Antonio Rivero Taravillo
Lejos del Big Ben y de las principales atracciones turísticas de Londres, el barrio de Hampstead tiene al norte de la ciudad praderas y calles sosegantes que merecen recorrerse. Una de ellas alberga la casa con jardín donde John Keats vivió sus últimos años en Inglaterra y donde compuso –entre otros poemas prodigiosos y que arrancan lágrimas solo al recordarlos no por la sensiblería que no tienen sino por la belleza que derrochan– la “Oda a un ruiseñor”. Un ave que también oiría la muchacha amor del poeta: Fanny Brawne, su vecina.

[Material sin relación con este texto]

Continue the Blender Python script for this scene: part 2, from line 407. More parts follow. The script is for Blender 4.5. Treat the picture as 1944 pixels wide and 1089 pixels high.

Igualmente apartado del centro de Roma, del Coliseo y otros monumentos, al sur de la urbe hay un jardín a pie de una muralla, un jardín en el que se siembran restos mortales, muchos de ellos extranjeros. Se trata del Cemeterio Acatolico, que guarda los restos de Percy Bysshe Shelley, Gregory Corso o un nieto de William Wordsworth; también, los del pintor John Severn y, enterrados unos años antes, aquellos que en vida cuidó aquel, los tejidos menguantes de Keats, vencido por la tisis. Antes del marasmo, este dedicó un soneto lleno de gracia al gato de la señora Reynolds, y otros felinos se pasean entre las tumbas y escoltan, quizá recordando reencarnaciones egipcias, la pirámide espigada de Cayo Cestio. Thomas Hardy compuso un conmovedor poema a este lugar y en recuerdo de sus ilustres moradores, de alma presente. Sobre la vegetación, sobre las margaritas adivinadas sobre él, cuando ya fuera un cadáver, escribió el propio Keats.
La vida de John Keats, tan breve, ha dado no pocas biografías. La primera, en cuya agua clara han bebido las siguientes, es Vida y cartas de John Keats, de Lord Houghton. El Poeta Laureado Andrew Motion le dedicó otra. Y en nuestra lengua Julio Cortázar armó una Imagen de John Keats en la que no faltaban numerosas traducciones de los poemas del máximo exponente, sobre Lord Byron incluso, de la segunda generación del Romanticismo inglés. Ahora, Ángel Silvelo Gabriel ha publicado una novela que viene a ser una suerte de ‘biopic’ de Keats, contada desde la primera persona; es decir, del mismísimo poeta. Y lo ha hecho manejando bien sus fuentes, empleando y adaptando párrafos de su protagonista. La forma del diario ha sido, por otra parte, una adecuada elección.
Hay que decir que Silvelo sale airoso de una prueba difícil. Yo solo le reprocharía la dependencia declarada y un punto excesiva de la película de Jane Campion Bright Star, que narra los pormenores de las postrimerías keatsianas. La prosa es elegante y cuidada al máximo y la empatía del autor con el poeta es perfecta. Por sus líneas creemos leer no al abulense de 1964 sino directamente el alma del londinense que dejó el mundo –y a este, una poesía delicadísima– en 1821.
Luis Cernuda escribió de Keats, además de otras páginas, el poema “A propósito de flores” de Desolación de la Quimera. Bien podrían sus versos ser en un futuro un paratexto en la contracubierta de esta novela publicada por la editorial de Lorenzo Silva: “Era un joven poeta, apenas conocido. / En su salida primera al mundo / Buscaba alivio a su dolencia / Cuando muere en Roma, entre sus manos una carta, / La última carta, que ni abrir ni siquiera quiso, / de su amor jamás gozado.” De esa angustia, de ese final trágico trata este hermoso libro de Ángel Silvelo.